• **What needs to be done**
Look through the data below and extract, unchanged, the lines from the one that contains "What Blender Python" to the one that contains "COL = SC.collection", both included.

Entries with scene source code:

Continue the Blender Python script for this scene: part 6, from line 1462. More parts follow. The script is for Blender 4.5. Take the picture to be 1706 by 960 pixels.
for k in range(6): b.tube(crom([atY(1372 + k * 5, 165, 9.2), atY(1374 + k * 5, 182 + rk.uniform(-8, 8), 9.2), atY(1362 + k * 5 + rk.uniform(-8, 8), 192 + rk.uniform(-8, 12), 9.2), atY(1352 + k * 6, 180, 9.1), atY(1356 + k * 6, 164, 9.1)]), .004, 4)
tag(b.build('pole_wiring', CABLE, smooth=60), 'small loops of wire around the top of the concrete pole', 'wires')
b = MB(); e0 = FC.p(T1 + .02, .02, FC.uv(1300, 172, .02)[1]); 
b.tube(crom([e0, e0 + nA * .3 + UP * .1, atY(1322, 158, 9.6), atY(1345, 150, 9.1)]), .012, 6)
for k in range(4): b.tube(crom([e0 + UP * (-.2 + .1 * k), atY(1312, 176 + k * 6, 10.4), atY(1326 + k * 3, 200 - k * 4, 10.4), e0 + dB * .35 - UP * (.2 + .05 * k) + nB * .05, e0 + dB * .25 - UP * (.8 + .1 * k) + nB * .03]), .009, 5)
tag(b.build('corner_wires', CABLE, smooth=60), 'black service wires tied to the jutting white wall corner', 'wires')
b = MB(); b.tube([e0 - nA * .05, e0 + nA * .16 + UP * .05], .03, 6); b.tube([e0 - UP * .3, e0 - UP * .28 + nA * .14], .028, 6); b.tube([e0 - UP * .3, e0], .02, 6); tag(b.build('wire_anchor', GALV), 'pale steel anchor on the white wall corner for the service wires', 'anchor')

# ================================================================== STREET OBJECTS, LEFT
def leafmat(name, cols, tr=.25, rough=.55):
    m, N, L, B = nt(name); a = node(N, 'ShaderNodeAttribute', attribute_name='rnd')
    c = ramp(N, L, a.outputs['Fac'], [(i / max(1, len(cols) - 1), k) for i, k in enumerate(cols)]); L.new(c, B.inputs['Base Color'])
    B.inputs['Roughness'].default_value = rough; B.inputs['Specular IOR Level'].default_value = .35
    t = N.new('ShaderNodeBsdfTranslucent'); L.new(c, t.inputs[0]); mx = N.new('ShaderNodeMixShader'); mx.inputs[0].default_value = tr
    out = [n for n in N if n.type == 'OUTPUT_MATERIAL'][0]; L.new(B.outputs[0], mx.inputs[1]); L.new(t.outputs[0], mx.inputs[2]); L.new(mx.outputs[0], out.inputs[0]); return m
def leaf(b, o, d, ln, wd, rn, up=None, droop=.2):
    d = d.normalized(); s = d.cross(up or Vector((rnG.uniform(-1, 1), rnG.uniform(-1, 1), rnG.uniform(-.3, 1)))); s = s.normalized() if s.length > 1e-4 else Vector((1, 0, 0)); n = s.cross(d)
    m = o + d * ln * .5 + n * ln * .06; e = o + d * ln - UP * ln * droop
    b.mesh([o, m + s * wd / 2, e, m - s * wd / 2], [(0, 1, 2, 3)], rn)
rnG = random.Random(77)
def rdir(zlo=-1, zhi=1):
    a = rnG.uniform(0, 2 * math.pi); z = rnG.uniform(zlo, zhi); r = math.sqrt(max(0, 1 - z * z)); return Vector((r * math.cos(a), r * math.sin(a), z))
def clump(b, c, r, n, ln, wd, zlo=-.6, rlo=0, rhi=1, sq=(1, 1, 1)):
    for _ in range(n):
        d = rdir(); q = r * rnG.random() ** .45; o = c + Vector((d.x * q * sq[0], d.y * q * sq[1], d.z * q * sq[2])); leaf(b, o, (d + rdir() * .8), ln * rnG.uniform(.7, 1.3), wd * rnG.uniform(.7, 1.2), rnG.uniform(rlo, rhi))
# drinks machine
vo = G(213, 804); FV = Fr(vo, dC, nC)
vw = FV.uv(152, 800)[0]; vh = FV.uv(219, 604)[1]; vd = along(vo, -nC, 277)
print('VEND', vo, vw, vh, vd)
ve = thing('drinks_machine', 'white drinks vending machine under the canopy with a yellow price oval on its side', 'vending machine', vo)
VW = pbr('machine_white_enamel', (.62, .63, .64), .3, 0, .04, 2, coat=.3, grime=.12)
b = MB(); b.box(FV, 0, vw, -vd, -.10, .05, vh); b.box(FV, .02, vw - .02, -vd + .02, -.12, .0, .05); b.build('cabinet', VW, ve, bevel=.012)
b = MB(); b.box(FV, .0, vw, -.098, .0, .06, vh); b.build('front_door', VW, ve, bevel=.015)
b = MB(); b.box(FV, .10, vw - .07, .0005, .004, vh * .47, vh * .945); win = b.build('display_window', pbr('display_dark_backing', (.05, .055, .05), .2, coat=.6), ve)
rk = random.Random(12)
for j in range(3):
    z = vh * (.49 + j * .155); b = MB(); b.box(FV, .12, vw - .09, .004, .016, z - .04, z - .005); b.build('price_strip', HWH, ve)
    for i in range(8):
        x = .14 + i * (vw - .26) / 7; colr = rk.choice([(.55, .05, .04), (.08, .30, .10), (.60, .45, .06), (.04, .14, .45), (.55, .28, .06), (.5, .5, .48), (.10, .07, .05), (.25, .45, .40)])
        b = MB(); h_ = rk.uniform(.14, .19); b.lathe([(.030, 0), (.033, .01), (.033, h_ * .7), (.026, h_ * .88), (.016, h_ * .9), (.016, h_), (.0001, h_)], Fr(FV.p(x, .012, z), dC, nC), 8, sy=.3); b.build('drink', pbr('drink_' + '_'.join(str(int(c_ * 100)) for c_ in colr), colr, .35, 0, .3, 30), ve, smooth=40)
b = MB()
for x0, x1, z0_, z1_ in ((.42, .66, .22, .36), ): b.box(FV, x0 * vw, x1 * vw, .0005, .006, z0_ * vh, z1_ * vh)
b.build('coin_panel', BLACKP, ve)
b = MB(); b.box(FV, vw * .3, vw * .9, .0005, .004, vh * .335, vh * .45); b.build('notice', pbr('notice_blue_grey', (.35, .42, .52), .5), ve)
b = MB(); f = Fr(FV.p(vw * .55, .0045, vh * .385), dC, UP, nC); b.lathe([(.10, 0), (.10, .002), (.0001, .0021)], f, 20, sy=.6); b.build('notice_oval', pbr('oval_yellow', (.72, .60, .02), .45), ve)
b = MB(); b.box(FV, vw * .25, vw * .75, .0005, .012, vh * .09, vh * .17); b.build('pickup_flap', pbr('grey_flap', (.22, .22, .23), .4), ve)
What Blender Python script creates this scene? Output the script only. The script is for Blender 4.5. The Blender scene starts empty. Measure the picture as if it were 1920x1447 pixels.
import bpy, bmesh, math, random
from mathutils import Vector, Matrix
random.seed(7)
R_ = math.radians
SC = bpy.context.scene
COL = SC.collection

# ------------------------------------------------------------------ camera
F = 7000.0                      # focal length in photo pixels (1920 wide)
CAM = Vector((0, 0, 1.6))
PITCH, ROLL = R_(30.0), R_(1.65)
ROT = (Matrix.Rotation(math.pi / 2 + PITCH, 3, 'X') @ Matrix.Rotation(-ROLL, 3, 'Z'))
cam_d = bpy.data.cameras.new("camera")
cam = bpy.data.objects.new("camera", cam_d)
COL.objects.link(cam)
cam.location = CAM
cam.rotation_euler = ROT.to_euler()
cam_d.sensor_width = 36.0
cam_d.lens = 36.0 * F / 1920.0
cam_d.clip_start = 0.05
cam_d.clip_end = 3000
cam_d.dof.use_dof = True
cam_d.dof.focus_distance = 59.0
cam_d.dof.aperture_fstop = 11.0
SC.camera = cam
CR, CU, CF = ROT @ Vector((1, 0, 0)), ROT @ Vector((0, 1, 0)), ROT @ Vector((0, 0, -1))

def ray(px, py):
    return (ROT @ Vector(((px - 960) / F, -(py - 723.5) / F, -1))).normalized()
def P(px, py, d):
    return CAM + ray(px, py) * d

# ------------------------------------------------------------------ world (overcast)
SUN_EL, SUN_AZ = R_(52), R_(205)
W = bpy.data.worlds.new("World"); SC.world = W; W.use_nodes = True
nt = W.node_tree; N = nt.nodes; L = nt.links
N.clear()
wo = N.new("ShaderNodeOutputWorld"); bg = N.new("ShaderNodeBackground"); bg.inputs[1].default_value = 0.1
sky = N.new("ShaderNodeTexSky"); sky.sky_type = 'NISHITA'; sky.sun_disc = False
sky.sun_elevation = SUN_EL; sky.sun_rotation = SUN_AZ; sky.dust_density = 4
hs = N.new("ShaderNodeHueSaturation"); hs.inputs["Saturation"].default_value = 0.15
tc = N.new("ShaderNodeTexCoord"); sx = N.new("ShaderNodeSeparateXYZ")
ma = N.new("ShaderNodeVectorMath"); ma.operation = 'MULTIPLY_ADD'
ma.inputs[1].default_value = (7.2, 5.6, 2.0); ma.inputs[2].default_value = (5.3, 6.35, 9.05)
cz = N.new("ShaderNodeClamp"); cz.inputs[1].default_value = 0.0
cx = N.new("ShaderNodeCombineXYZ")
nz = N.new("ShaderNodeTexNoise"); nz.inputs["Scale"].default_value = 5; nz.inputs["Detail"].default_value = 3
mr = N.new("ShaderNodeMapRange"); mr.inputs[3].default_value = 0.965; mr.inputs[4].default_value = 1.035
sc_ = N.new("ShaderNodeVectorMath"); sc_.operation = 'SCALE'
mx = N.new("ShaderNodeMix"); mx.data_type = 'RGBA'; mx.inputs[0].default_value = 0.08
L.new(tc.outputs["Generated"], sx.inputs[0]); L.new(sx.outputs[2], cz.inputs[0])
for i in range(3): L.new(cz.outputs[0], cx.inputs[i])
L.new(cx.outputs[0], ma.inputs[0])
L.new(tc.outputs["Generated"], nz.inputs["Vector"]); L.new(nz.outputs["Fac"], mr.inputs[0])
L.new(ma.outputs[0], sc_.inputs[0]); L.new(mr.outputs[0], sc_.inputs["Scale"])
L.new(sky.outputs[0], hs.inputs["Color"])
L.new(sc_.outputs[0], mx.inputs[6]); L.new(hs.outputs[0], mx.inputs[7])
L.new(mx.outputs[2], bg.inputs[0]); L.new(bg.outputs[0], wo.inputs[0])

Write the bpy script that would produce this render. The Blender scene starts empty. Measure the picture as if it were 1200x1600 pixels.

• **Output below**
What Blender Python script creates this scene? Output the script only. The script is for Blender 4.5. The Blender scene starts empty. Measure the picture as if it were 1920x1447 pixels.
import bpy, bmesh, math, random
from mathutils import Vector, Matrix
random.seed(7)
R_ = math.radians
SC = bpy.context.scene
COL = SC.collection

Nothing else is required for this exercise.